* [EXERCISE DESCRIPTION]: Would you retype, exactly and without the pictures, the lines between the line holding "What Blender Python" and the line holding "SC.camera = camo", inclusive, and nothing else?

* [RECORDS SHOWN]:
▶

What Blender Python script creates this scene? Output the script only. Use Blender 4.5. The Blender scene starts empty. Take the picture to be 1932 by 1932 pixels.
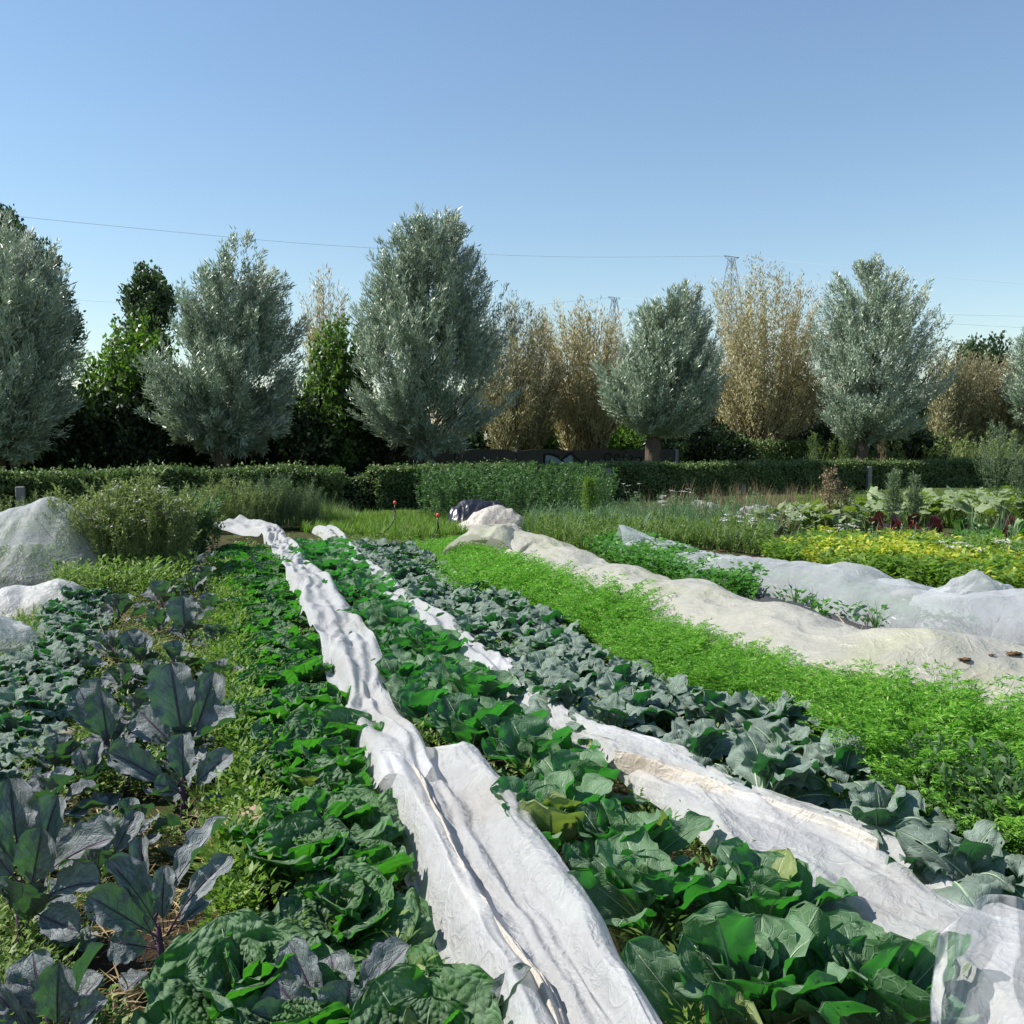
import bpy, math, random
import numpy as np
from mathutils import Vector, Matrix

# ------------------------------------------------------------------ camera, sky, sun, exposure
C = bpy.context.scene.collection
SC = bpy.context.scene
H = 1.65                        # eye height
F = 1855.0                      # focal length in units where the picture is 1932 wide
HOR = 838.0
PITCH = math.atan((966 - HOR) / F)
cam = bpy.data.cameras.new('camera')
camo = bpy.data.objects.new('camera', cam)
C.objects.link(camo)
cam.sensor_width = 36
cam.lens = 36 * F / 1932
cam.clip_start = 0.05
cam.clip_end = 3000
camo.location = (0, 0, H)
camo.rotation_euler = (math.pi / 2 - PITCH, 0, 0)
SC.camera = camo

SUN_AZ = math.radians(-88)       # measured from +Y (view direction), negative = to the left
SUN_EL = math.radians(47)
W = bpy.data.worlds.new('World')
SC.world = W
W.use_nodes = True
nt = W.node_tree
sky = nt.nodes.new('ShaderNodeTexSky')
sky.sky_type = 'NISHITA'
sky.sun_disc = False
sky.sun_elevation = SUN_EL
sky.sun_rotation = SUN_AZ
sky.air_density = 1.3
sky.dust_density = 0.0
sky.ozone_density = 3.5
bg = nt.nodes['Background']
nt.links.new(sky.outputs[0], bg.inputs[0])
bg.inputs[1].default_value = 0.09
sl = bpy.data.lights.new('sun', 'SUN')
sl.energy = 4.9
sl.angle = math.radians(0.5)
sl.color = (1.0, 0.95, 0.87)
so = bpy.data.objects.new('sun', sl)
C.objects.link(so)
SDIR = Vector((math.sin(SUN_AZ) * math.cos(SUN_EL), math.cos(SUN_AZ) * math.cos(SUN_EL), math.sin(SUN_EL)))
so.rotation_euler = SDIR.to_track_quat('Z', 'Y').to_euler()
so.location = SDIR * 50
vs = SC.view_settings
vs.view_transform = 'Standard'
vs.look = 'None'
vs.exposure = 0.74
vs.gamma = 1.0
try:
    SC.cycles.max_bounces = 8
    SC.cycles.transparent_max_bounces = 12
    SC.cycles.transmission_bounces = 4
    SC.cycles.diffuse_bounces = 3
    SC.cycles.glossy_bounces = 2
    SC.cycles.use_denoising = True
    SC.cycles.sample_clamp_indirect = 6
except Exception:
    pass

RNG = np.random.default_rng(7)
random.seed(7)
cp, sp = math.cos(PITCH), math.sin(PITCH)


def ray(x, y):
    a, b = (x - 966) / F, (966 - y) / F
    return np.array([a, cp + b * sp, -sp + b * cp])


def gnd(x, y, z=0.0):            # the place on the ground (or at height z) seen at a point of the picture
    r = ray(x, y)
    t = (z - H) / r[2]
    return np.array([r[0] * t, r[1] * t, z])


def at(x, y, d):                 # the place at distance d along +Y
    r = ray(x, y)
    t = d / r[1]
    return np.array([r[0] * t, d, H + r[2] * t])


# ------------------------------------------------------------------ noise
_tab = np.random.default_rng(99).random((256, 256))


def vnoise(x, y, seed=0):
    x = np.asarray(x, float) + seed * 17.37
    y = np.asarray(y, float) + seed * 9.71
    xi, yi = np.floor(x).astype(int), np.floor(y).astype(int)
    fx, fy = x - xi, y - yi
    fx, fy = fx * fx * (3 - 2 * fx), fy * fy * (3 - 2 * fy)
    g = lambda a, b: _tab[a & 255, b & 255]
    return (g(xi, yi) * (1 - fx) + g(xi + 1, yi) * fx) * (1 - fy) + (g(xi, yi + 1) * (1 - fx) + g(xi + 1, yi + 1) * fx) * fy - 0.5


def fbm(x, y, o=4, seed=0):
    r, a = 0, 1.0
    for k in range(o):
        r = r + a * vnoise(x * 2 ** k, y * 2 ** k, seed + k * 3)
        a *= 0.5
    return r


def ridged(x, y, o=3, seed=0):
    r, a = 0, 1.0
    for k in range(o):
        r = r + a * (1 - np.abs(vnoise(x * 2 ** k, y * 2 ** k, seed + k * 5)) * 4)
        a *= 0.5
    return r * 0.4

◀
▶

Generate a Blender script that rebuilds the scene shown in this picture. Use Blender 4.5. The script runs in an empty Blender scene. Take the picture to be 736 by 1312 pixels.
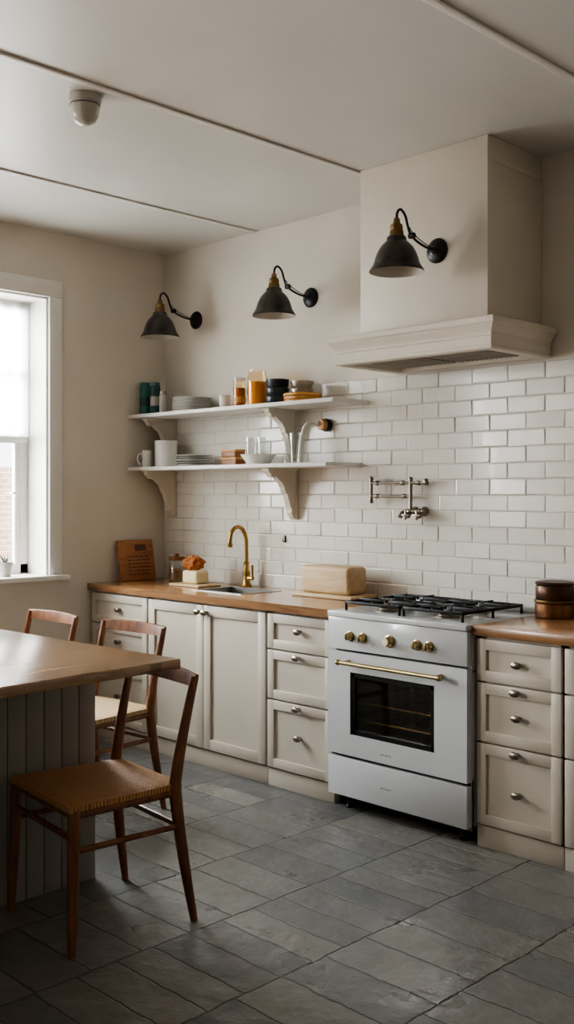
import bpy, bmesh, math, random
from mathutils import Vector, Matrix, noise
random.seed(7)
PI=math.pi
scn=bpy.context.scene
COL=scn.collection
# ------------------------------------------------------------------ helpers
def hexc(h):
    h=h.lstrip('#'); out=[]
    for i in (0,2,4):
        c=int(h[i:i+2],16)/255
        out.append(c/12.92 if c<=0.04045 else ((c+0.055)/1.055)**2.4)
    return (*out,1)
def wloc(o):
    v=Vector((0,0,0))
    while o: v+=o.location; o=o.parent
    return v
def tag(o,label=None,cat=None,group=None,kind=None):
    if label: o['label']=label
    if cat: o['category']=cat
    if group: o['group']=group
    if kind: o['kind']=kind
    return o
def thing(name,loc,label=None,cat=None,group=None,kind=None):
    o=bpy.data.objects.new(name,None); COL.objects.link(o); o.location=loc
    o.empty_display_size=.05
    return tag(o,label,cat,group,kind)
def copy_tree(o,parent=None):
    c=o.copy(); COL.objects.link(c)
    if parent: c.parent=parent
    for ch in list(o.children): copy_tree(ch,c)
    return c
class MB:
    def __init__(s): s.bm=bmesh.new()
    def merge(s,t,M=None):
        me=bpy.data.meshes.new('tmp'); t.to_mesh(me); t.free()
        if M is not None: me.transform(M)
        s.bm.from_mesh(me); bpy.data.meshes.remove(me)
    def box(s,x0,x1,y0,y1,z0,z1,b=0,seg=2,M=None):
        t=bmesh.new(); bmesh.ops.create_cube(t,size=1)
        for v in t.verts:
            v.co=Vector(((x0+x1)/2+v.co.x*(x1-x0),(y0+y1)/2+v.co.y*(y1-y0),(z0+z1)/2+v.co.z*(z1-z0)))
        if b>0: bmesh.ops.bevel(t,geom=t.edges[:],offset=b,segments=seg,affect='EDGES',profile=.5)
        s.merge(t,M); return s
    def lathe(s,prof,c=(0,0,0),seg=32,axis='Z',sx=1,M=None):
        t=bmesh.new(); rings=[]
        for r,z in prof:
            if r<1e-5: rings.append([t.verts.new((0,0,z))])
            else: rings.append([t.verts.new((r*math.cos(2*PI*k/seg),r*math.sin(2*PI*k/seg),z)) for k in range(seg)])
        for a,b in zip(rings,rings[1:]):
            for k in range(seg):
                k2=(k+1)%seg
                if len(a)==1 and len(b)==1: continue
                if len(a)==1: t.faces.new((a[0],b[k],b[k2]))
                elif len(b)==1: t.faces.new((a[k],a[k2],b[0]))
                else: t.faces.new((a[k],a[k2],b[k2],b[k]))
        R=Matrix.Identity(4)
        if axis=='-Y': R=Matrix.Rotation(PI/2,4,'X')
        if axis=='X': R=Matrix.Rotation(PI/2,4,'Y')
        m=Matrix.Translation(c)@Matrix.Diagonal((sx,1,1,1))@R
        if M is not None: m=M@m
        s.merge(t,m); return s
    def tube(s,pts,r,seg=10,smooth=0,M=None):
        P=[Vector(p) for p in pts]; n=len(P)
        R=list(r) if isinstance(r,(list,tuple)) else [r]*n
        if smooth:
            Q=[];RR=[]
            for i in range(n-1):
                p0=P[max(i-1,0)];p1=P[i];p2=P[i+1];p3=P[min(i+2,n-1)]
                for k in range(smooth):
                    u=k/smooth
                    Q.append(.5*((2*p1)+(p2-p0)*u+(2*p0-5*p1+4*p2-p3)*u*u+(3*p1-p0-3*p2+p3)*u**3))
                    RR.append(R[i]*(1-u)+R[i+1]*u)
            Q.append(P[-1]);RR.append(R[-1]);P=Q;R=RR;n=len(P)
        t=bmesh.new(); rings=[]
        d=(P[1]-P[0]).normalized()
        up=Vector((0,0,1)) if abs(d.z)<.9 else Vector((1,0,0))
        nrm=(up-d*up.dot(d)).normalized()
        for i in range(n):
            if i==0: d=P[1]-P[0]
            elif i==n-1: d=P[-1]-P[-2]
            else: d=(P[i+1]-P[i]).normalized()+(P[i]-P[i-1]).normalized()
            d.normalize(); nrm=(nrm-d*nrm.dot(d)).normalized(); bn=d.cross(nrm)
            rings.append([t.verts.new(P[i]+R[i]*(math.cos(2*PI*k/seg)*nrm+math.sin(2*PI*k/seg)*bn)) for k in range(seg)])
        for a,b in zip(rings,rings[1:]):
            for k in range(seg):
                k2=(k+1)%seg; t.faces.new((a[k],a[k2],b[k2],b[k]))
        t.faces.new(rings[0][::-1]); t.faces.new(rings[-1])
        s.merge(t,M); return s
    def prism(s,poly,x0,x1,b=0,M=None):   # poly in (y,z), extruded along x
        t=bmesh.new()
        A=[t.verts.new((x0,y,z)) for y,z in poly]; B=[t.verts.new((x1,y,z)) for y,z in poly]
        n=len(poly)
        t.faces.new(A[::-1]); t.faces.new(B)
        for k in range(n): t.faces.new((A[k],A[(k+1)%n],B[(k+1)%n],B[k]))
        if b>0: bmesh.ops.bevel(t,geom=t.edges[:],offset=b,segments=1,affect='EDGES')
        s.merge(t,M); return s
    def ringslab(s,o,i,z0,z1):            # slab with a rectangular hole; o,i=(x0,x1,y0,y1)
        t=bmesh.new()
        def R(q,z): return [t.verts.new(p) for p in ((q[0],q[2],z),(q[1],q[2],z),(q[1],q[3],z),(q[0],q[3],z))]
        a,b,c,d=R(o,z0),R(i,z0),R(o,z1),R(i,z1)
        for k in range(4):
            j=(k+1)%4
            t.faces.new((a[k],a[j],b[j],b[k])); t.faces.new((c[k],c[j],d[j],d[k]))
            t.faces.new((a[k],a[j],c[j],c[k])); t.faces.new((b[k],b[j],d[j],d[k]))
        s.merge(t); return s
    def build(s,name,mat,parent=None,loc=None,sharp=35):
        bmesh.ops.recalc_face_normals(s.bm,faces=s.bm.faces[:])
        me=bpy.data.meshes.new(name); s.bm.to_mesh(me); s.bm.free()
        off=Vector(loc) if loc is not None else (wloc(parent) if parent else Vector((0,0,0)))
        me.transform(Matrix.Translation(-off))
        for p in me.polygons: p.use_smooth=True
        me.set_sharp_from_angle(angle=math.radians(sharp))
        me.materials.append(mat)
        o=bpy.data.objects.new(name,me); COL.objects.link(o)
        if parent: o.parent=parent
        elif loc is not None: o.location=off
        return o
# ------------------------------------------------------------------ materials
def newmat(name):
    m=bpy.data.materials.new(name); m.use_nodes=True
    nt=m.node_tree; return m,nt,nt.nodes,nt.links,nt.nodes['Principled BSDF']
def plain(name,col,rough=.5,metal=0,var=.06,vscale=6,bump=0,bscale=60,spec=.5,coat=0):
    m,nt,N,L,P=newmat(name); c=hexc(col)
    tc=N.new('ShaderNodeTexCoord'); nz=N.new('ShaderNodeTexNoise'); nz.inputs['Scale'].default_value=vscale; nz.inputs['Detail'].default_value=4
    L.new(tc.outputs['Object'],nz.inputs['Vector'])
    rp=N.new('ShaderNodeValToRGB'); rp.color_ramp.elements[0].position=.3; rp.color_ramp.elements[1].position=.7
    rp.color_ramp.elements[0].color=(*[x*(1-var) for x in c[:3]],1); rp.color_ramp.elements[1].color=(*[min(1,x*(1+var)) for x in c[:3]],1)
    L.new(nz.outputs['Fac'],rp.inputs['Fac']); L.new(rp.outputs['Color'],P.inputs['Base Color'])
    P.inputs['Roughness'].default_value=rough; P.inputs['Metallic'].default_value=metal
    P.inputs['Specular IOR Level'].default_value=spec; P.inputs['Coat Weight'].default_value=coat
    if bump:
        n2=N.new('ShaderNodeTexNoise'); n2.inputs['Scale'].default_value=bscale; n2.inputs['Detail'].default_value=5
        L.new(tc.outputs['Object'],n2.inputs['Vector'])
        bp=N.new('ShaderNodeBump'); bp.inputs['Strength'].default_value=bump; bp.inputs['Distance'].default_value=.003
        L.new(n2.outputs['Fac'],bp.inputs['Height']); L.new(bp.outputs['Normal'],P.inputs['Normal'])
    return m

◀

* [EXERCISE RESULT]:
What Blender Python script creates this scene? Output the script only. Use Blender 4.5. The Blender scene starts empty. Take the picture to be 1932 by 1932 pixels.
import bpy, math, random
import numpy as np
from mathutils import Vector, Matrix

# ------------------------------------------------------------------ camera, sky, sun, exposure
C = bpy.context.scene.collection
SC = bpy.context.scene
H = 1.65                        # eye height
F = 1855.0                      # focal length in units where the picture is 1932 wide
HOR = 838.0
PITCH = math.atan((966 - HOR) / F)
cam = bpy.data.cameras.new('camera')
camo = bpy.data.objects.new('camera', cam)
C.objects.link(camo)
cam.sensor_width = 36
cam.lens = 36 * F / 1932
cam.clip_start = 0.05
cam.clip_end = 3000
camo.location = (0, 0, H)
camo.rotation_euler = (math.pi / 2 - PITCH, 0, 0)
SC.camera = camo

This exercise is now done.